### Required task
Without the pictures, return all of the material exactly as written.
◆ ◆ ◆ ◆ ◆ ◆ ◆
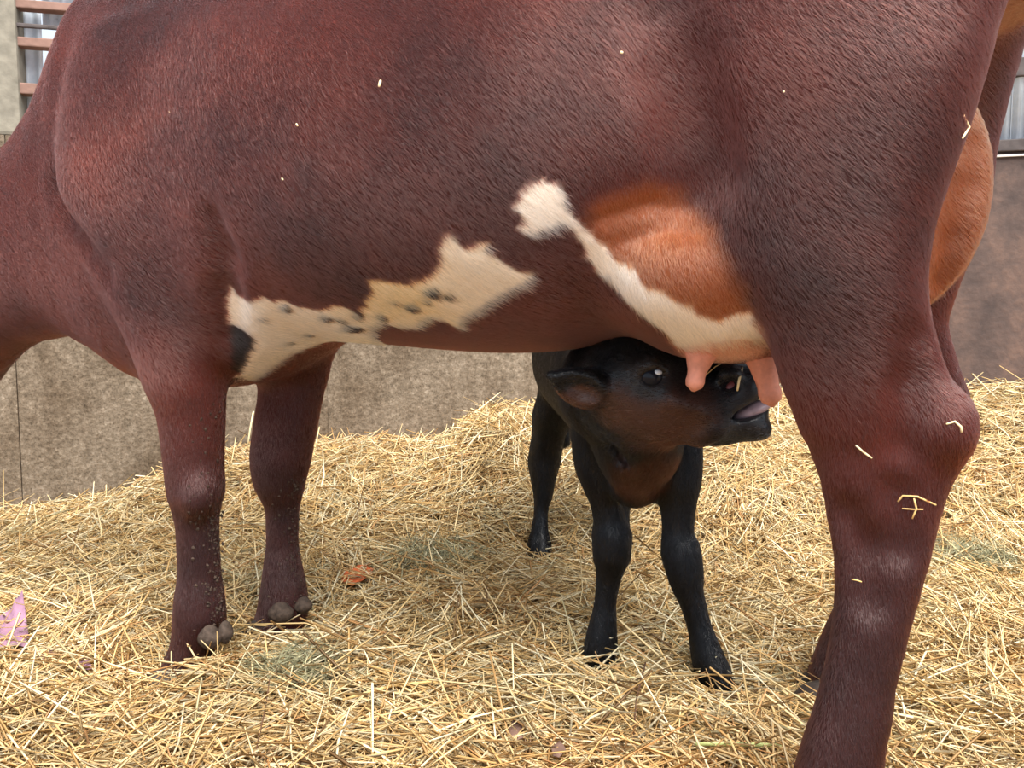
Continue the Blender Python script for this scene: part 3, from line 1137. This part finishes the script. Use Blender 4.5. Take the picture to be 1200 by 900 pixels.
# mouth, nostril, eye socket
rm = np.array(Matrix.Rotation(math.radians(-14), 3, 'Y')) @ np.eye(3)
mr = math.radians(24)
m1 = np.array([math.cos(mr), 0, math.sin(mr)])
MR = np.stack([m1, np.array([0, 1, 0]), np.array([-math.sin(mr), 0, math.cos(mr)])], 1)
FK.ell(at(890, 478, 1.36), (0.048, 0.09, 0.0115), 0.008, MR, True)
FK.ell(at(857, 451, 1.352), (0.016, 0.026, 0.012), 0.005, MR, True)
FK.ell(at(763, 442, 1.352), (0.022, 0.018, 0.018), 0.006, None, True)
FK.chain([K(747, 441, 1.372, 0.008), K(754, 430, 1.366, 0.009), K(765, 426, 1.362, 0.009), K(777, 432, 1.366, 0.007)], 0.010)
FK.chain([K(748, 447, 1.372, 0.006), K(758, 455, 1.368, 0.006), K(772, 452, 1.37, 0.005)], 0.009)
FK.chain([K(845, 444, 1.362, 0.006), K(852, 438, 1.360, 0.009), K(862, 437, 1.360, 0.008), K(868, 444, 1.362, 0.006)], 0.009)
FK.chain([K(838, 505, 1.365, 0.012), K(822, 512, 1.375, 0.012)], 0.03)
FK.chain([K(790, 470, 1.366, 0.012), K(825, 480, 1.368, 0.010)], 0.03)
# loose skin folded at the throat
FK.chain([K(698, 488, 1.47, 0.016), K(722, 505, 1.435, 0.016), K(740, 524, 1.435, 0.013), K(746, 552, 1.48, 0.010)], 0.014)
FK.chain([K(722, 522, 1.452, 0.012), K(731, 538, 1.462, 0.012)], 0.010, sub=True)
# ear
er = math.radians(25)
ER = np.stack([np.array([math.cos(er), 0.1, -math.sin(er)]), np.array([0.0, 1, 0.25]), np.array([math.sin(er), -0.25, math.cos(er)])], 1)
ER /= np.linalg.norm(ER, axis=0)
FK.cone(at(722, 448, 1.43), at(702, 452, 1.40), 0.028, 0.020, 0.018)
FK.ell(at(684, 456, 1.385), (0.050, 0.016, 0.033), 0.010, ER)
FK.cone(at(668, 447, 1.378), at(645, 440, 1.372), 0.017, 0.008, 0.014)
FK.cone(at(716, 441, 1.42), at(690, 439, 1.385), 0.014, 0.011, 0.012)
FK.ell(at(681, 459, 1.364), (0.041, 0.018, 0.022), 0.005, ER, True)
FK.cone(at(672, 451, 1.358), at(655, 445, 1.358), 0.009, 0.005, 0.006, True)
CV, CQ = FK.surface(2)
CN = vnormals(CV, CQ)
print('calf verts', len(CV))


def pix(P):
    d = P - np.array([0, 0, EYE])
    yy = d[:, 1] * CT - d[:, 2] * ST
    zz = d[:, 1] * ST + d[:, 2] * CT
    return d[:, 0] / yy * 1000 + 600, 450 - zz / yy * 1000


HC = at(784, 482, 1.41)                       # middle of the cheek
NC = at(752, 540, 1.53)                       # throat
EC = at(679, 456, 1.40)                       # ear
MZ = at(880, 470, 1.39)                       # muzzle


def calf_color(P):
    f = fbm(P * 14, 3, 3)
    black = srgb(7, 7, 9)
    brown = srgb(64, 36, 25)
    c = np.tile(black, (len(P), 1)) * (1 + 0.3 * f[:, None])

    def near(C, r, s=0.35):
        d = np.linalg.norm((P - C) / np.array(r), axis=1) + s * f
        return sstep(1.15, 0.75, d)
    w = np.maximum.reduce([near(HC, (0.12, 0.09, 0.07)), near(NC, (0.06, 0.09, 0.09)) * 0.5, near(EC + np.array([-0.005, 0, -0.012]), (0.055, 0.03, 0.032)) * 0.9])
    c = c + (brown - c) * w[:, None]
    e = at(763, 440, 1.37)
    w = sstep(0.055, 0.03, np.linalg.norm(P - e, axis=1))
    c = c + (srgb(30, 26, 26) - c) * w[:, None]
    w = sstep(0.075, 0.055, np.linalg.norm((P - MZ) * np.array([1, 0.8, 0.85]), axis=1) + 0.01 * f)
    c = c + (srgb(26, 26, 30) - c) * w[:, None]
    return np.clip(c, 0.002, 1)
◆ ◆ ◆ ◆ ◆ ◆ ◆
### Finished exercise
Continue the Blender Python script for this scene: part 3, from line 1137. This part finishes the script. Use Blender 4.5. Take the picture to be 1200 by 900 pixels.
# mouth, nostril, eye socket
rm = np.array(Matrix.Rotation(math.radians(-14), 3, 'Y')) @ np.eye(3)
mr = math.radians(24)
m1 = np.array([math.cos(mr), 0, math.sin(mr)])
MR = np.stack([m1, np.array([0, 1, 0]), np.array([-math.sin(mr), 0, math.cos(mr)])], 1)
FK.ell(at(890, 478, 1.36), (0.048, 0.09, 0.0115), 0.008, MR, True)
FK.ell(at(857, 451, 1.352), (0.016, 0.026, 0.012), 0.005, MR, True)
FK.ell(at(763, 442, 1.352), (0.022, 0.018, 0.018), 0.006, None, True)
FK.chain([K(747, 441, 1.372, 0.008), K(754, 430, 1.366, 0.009), K(765, 426, 1.362, 0.009), K(777, 432, 1.366, 0.007)], 0.010)
FK.chain([K(748, 447, 1.372, 0.006), K(758, 455, 1.368, 0.006), K(772, 452, 1.37, 0.005)], 0.009)
FK.chain([K(845, 444, 1.362, 0.006), K(852, 438, 1.360, 0.009), K(862, 437, 1.360, 0.008), K(868, 444, 1.362, 0.006)], 0.009)
FK.chain([K(838, 505, 1.365, 0.012), K(822, 512, 1.375, 0.012)], 0.03)
FK.chain([K(790, 470, 1.366, 0.012), K(825, 480, 1.368, 0.010)], 0.03)
# loose skin folded at the throat
FK.chain([K(698, 488, 1.47, 0.016), K(722, 505, 1.435, 0.016), K(740, 524, 1.435, 0.013), K(746, 552, 1.48, 0.010)], 0.014)
FK.chain([K(722, 522, 1.452, 0.012), K(731, 538, 1.462, 0.012)], 0.010, sub=True)
# ear
er = math.radians(25)
ER = np.stack([np.array([math.cos(er), 0.1, -math.sin(er)]), np.array([0.0, 1, 0.25]), np.array([math.sin(er), -0.25, math.cos(er)])], 1)
ER /= np.linalg.norm(ER, axis=0)
FK.cone(at(722, 448, 1.43), at(702, 452, 1.40), 0.028, 0.020, 0.018)
FK.ell(at(684, 456, 1.385), (0.050, 0.016, 0.033), 0.010, ER)
FK.cone(at(668, 447, 1.378), at(645, 440, 1.372), 0.017, 0.008, 0.014)
FK.cone(at(716, 441, 1.42), at(690, 439, 1.385), 0.014, 0.011, 0.012)
FK.ell(at(681, 459, 1.364), (0.041, 0.018, 0.022), 0.005, ER, True)
FK.cone(at(672, 451, 1.358), at(655, 445, 1.358), 0.009, 0.005, 0.006, True)
CV, CQ = FK.surface(2)
CN = vnormals(CV, CQ)
print('calf verts', len(CV))


def pix(P):
    d = P - np.array([0, 0, EYE])
    yy = d[:, 1] * CT - d[:, 2] * ST
    zz = d[:, 1] * ST + d[:, 2] * CT
    return d[:, 0] / yy * 1000 + 600, 450 - zz / yy * 1000


HC = at(784, 482, 1.41)                       # middle of the cheek
NC = at(752, 540, 1.53)                       # throat
EC = at(679, 456, 1.40)                       # ear
MZ = at(880, 470, 1.39)                       # muzzle


def calf_color(P):
    f = fbm(P * 14, 3, 3)
    black = srgb(7, 7, 9)
    brown = srgb(64, 36, 25)
    c = np.tile(black, (len(P), 1)) * (1 + 0.3 * f[:, None])

    def near(C, r, s=0.35):
        d = np.linalg.norm((P - C) / np.array(r), axis=1) + s * f
        return sstep(1.15, 0.75, d)
    w = np.maximum.reduce([near(HC, (0.12, 0.09, 0.07)), near(NC, (0.06, 0.09, 0.09)) * 0.5, near(EC + np.array([-0.005, 0, -0.012]), (0.055, 0.03, 0.032)) * 0.9])
    c = c + (brown - c) * w[:, None]
    e = at(763, 440, 1.37)
    w = sstep(0.055, 0.03, np.linalg.norm(P - e, axis=1))
    c = c + (srgb(30, 26, 26) - c) * w[:, None]
    w = sstep(0.075, 0.055, np.linalg.norm((P - MZ) * np.array([1, 0.8, 0.85]), axis=1) + 0.01 * f)
    c = c + (srgb(26, 26, 30) - c) * w[:, None]
    return np.clip(c, 0.002, 1)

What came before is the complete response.